Mobile Robotics

This class was offered my senior year in college. We were divided into teams consisting of mechanical, industrial, and electrical engineers as well as computer science majors. We were lectured on various topics concerning each of the aforementioned specialties and were given projects which would build upon each new topic discussed. Each project consisted of building a mobile robot to perform a given task. I was paired with an industrial engineer as well as a computer scientist which worked out perfectly. Without a mechanical engineer to hog all of the fun, I got to design and build most all of our projects myself while the other two focused on code and strategy. To complete the projects, we were each given a set of Lego Mindstorms pieces, access to the lab containing spare parts, and an XBC robot controller.

Project 1

The first task was to create a Rune Goldberg device to catch a mouse in a trap. This assignment was aimed at getting us used to working as a team as well as learning how to use the XBC. We were actually the only group to use non-lego parts for this project.



Project 2

The next task was to create a way-point traveling robot. A set of coordinates would be given, and the robot must be able to arrive at the desired location. The robot achieves this by recording where it is in relation to an origin point at all times. Distance traveled is measured by used by comparing the wheel diameter and number of rotations. A marker is used to track the robot as it moves across a dry-erase board.

Extra credit was also awarded if the robot could draw a shape of exact dimensions upon request. Although a camera is seen in the picture, no external sensors were used.


Project 3

The robot created in project 2 was given new abilities for our next task. It must be able to hear a 1kHz tone generated somewhere withing the playing field, find the source, and travel to within a few inches of what is making the noise. The boundaries of the playing field are marked with a thick strip of black vinyl tape. Crossing this line would result in a very bad grade.

The premise of this exercise was meant to mimic a type of rescue bot which is able to find a victim based on sound and travel in that direction for extraction or map planning purposes. This robot used microphones and light sensors.


Project 4

For project 4, a robot was created to circumnavigate an unknown area. The robot must enter each room of the arena as well as climb a 20 degree incline to get to an upper level before exiting, all while wirelessly transmitting data back to a host in order to create a map of the arena. Extra credit would be given if the robot was able to find, pick up, and move an object as well.

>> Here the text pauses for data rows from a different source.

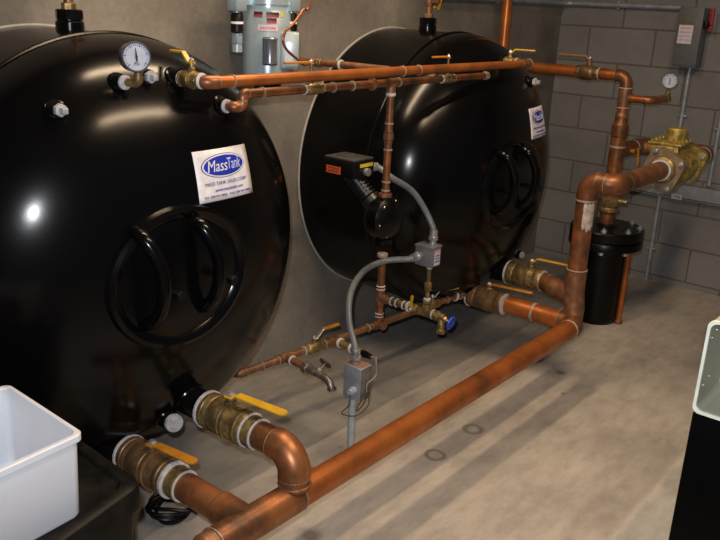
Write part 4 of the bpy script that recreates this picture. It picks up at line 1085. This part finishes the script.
# black cabinet and cream open box, right edge
ux, uy = Vector((1, 0, 0)), Vector((0, 1, 0))
cx0, cy0, cz0 = 1.60, .396, .775
t = thing('black_cabinet', 'tall plain black box at the right edge under the cream metal box', 'cabinet', (cx0+.25, .15, 0))
MB().box((cx0+.25, cy0-.27, cz0/2), (.5, .54, cz0), bev=.006).build('body', plain('black tote plastic', (.003, .003, .003), .3, spec=.08), t)
MB().box((cx0+.0, cy0-.27, cz0*.5), (.004, .46, cz0-.1), bev=.0015).build('front_panel', plain('black tote plastic', (.003, .003, .003), .3, spec=.08), t)
zc = cz0+.0005; hc = .200; wc = .26; dc = .16
cream = noisy('cream enamel', (.40, .40, .31), (.36, .36, .28), 6, 0, .4)
rim = plain('pale cream edge', (.86, .88, .76), .4)
t = thing('cream_metal_box', 'open cream metal box lying on its side on the black cabinet at the right edge', 'box', (cx0+.08, cy0-.12, zc))
def rloop(m, x, s_, r=.014, n=5):
    out = []
    for (a0, yc, zc_) in ((0, cy0-r-s_, zc+hc-r-s_), (90, cy0-wc+r+s_, zc+hc-r-s_), (180, cy0-wc+r+s_, zc+r+s_), (270, cy0-r-s_, zc+r+s_)):
        for k in range(n+1):
            a = math.radians(a0+90*k/n); out.append(m.bm.verts.new((x, yc+r*math.cos(a), zc_+r*math.sin(a))))
    return out
m = MB(); L_ = [rloop(m, cx0+dc, 0), rloop(m, cx0+.004, 0), rloop(m, cx0+.004, .004), rloop(m, cx0+dc-.004, .004)]
for i in range(3): m.bridge(L_[i], L_[i+1])
m.bm.faces.new(L_[0]); m.bm.faces.new(L_[-1][::-1]); m.build('shell', cream, t)
m = MB(); L_ = [rloop(m, cx0+.006, -.0015), rloop(m, cx0, -.0015), rloop(m, cx0, .0045), rloop(m, cx0+.006, .0045)]
for i in range(4): m.bridge(L_[i], L_[(i+1) % 4])
m.build('rim', rim, t, 'brighter rolled edge')
for zz, xx in ((.155, .03), (.05, .03), (.165, .055), (.06, .06)):
    MB().lathe((cx0+xx, cy0-.004, zc+zz), (0, -1, 0), [(0, .004), (.002, .004), (.003, .002)], 12).build('rivet', zinc(), t)

# ================================================================= LIGHT
def area(name, loc, look, size, energy, col, sy=None):
    l = bpy.data.lights.new(name, 'AREA'); l.energy = energy; l.size = size; l.color = col
    if sy: l.shape = 'RECTANGLE'; l.size_y = sy
    o = bpy.data.objects.new(name, l); C.objects.link(o); o.location = loc
    o.rotation_euler = (Vector(look)-Vector(loc)).to_track_quat('-Z', 'Y').to_euler()
    return o
fp = EYE + CU*.07 - CR*.03 - _f*.0
fl = bpy.data.lights.new('camera_flash', 'SPOT'); fl.energy = 120; fl.shadow_soft_size = .014; fl.color = (.95, .97, 1.0); fl.spot_size = math.radians(105); fl.spot_blend = 1
fo = bpy.data.objects.new('camera_flash', fl); C.objects.link(fo); fo.location = fp
fo.rotation_euler = _f.to_track_quat('-Z', 'Y').to_euler()
# two fluorescent strips hung along the room
for (ly, e) in ((.50, 34), (1.72, 26)):
    area('strip_light', (2.0, ly, 2.6), (2.0, ly, 0), 1.3, e, (1, .74, .48), .13)
w = bpy.data.worlds.new('room_ambient'); bpy.context.scene.world = w; w.use_nodes = True
w.node_tree.nodes['Background'].inputs[0].default_value = (.30, .34, .42, 1); w.node_tree.nodes['Background'].inputs[1].default_value = .16

# ================================================================= CAMERA
cam = bpy.data.cameras.new('camera'); co = bpy.data.objects.new('camera', cam); C.objects.link(co)
cam.sensor_width = 36; cam.sensor_fit = 'HORIZONTAL'; cam.lens = FPX/720*36; cam.clip_start = .02
R3 = Matrix((CR, CU, -_f)).transposed()
co.matrix_world = Matrix.Translation(EYE) @ R3.to_4x4()
bpy.context.scene.camera = co
for o in bpy.data.objects:
    if '_loc' in o: del o['_loc']
sc = bpy.context.scene
sc.view_settings.view_transform = 'Standard'; sc.view_settings.look = 'None'
sc.view_settings.exposure = 0.12; sc.view_settings.gamma = 1; sc.view_settings.use_curve_mapping = False
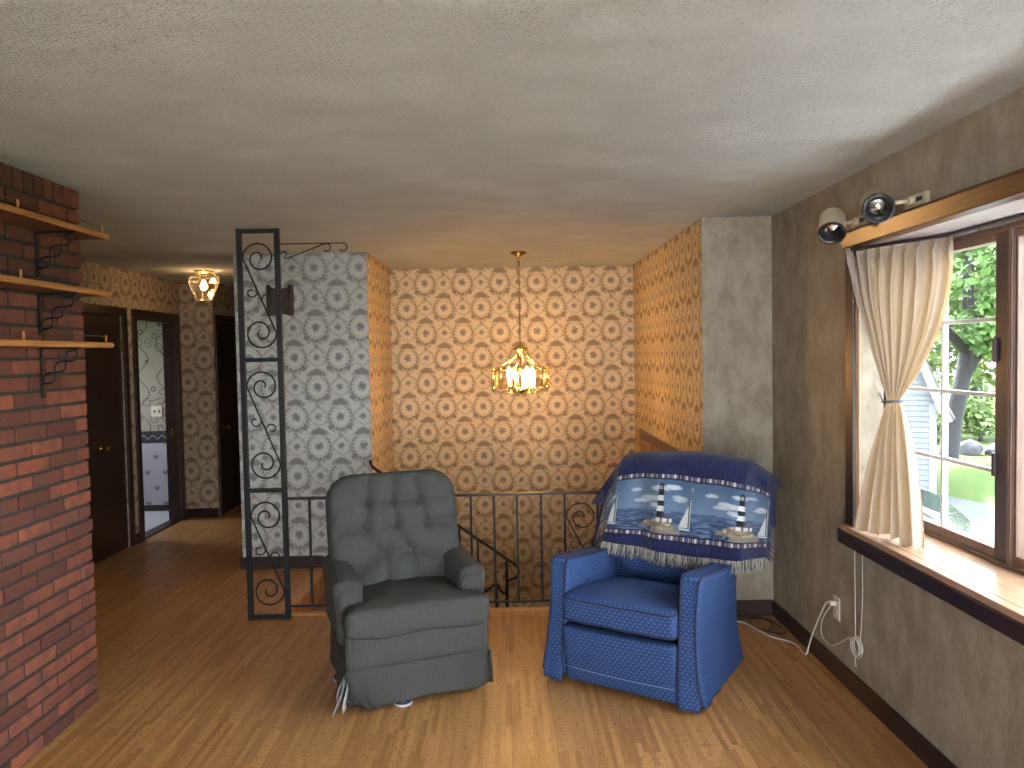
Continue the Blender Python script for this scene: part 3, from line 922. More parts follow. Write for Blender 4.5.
for z_ in (RT, RBt):
    MB().tube([ringpt(i, rad, z_) for i in range(NP)], .0045, 6, closed=True).build('ring', M['brass'], t)
for i in range(NP):
    MB().tube([(0.012*math.cos(2*PI*i/NP+.26), .012*math.sin(2*PI*i/NP+.26), zc-.055), ringpt(i, .10, -.86), ringpt(i, rad, RT)], .005, 6).build('support_arm', M['brass'], t)
    pts = [ringpt(i, .04, -1.09), ringpt(i, .085, -1.112), ringpt(i, .118, -1.112), ringpt(i, .130, -1.090), ringpt(i, .118, -1.075), ringpt(i, .105, -1.085)]
    MB().tube(pts, .005, 6).build('lower_scroll', M['brass'], t)
    p = MB().tube([ringpt(i, rad, RT+.03), ringpt(i, rad, RBt-.02)], .006, 8)
    p.lathe([(0, -.045), (.009, -.022), (.012, -.012), (.005, 0), (0, 0)], Vector(ringpt(i, rad, RBt)), 10)
    p.lathe([(0, 0), (.005, 0), (.009, .012), (.004, .028), (0, .034)], Vector(ringpt(i, rad, RT)), 10)
    p.build('finial_post', M['brass'], t)
    # bevelled glass pane fanning out from each post
    a = 2*PI*(i+.5)/NP+.26; c = Vector((.212*math.cos(a), .212*math.sin(a), 0)); tx = Vector((-math.sin(a), math.cos(a), 0)); nn = Vector((math.cos(a), math.sin(a), 0))
    g = MB()
    for s_ in (-1, 1):
        q0 = c+tx*s_*.052; q1 = c+tx*s_*.006
        g.v += [q0+Vector((0,0,RBt-.012))+nn*.012*s_, q1+Vector((0,0,RBt-.012)), q1+Vector((0,0,RT+.012)), q0+Vector((0,0,RT+.012))+nn*.012*s_]
        b_ = len(g.v)-4; g.face((b_, b_+1, b_+2, b_+3))
    pn = g.build('glass_pane', M['bevel_glass'], t, solid=.004)
    MB().tube([c+tx*.058+Vector((0,0,RBt-.014)), c-tx*.058+Vector((0,0,RBt-.014)), c-tx*.058+Vector((0,0,RT+.014)), c+tx*.058+Vector((0,0,RT+.014))], .0025, 5, closed=True).build('pane_frame', M['brass'], pn)
for i in range(4):
    a = PI/2*i+PI/4+.25; x_, y_ = .105*math.cos(a), .105*math.sin(a)
    MB().tube([(.02*math.cos(a), .02*math.sin(a), -1.075), (x_*.7, y_*.7, -1.085), (x_, y_, -1.065)], .005, 6).build('candle_arm', M['brass'], t)
    cd = MB().cyl((x_, y_, -1.068), (x_, y_, -.995), .011, seg=12).lathe([(0, 0), (.022, .004), (.024, .012), (.011, .012), (0, .012)], (x_, y_, -1.072), 14).build('candle_tube', M['cream_plastic'], t)
    MB().lathe([(0, -.995), (.009, -.992), (.016, -.972), (.0175, -.958), (.013, -.935), (.006, -.915), (0, -.903)], (x_, y_, 0), 14).build('bulb', M['bulb_chandelier'], t)

# ------------------------------------------------------------------ bay window
wn = node('window_1')
BY1 = 3.755; GX = 1.865          # inner face of the sashes
MB().box((XR-.045, WY0-.14, WZ0-.028), (XR-.001, WY1+.095, WZ0)).prism([(XR-.001, WY0+.001), (XR+T, WY0+.001), (GX+.09, WY0-.05), (GX+.09, BY1+.02), (XR+T, BY1-.16), (XR+T, WY1-.001), (XR-.001, WY1-.001)], 'z', WZ0-.028, WZ0).build('sill', M['sill_wood'], wn, .004)
MB().box((XR-.052, WY0-.15, WZ0-.092), (XR-.001, WY1+.105, WZ0-.026)).build('sill_apron', M['dark_wood_y'], wn, .006)
MB().box((XR+T+.002, WY0-.02, WZ0-.16), (GX+.10, BY1+.06, WZ0-.03)).build('bay_floor', M['white_trim'], wn)
MB().box((XR+.012, WY0+.0, WZ1-.006), (XR+T, WY1-.0, WZ1-.001)).box((XR+T, WY0, WZ1-.006), (GX+.12, BY1, WZ1-.001)).build('soffit', M['soffit'], wn)
MB().box((XR+T+.002, WY0-.06, WZ1), (GX+.14, BY1+.08, WZ1+.10)).build('bay_roof', M['white_trim'], wn)
MB().box((XR-.024, WY1, WZ0), (XR, WY1+.078, WZ1+.06)).build('casing', M['dark_wood_z'], wn, .004)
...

Two new bots were created to perform the tasks at hand, and all of the project goals were met.


Project 5

In the final challenge, we had to combine everything we had done and learned so far. The robot had to be able to navigate the arena used in project 4, search for "victims," ask if they were OK, listen to the response, and wirelessly transmit the status of each victim back to the home base as well as update the map with obstacle and victim coordinates.

We ended up building two bots that communicated wirelessly to coordinate the search and rescue. The larger bot had the job of climbing the incline to the second level and removing victims from the arena once the sentry bot found their locations and determined their health status.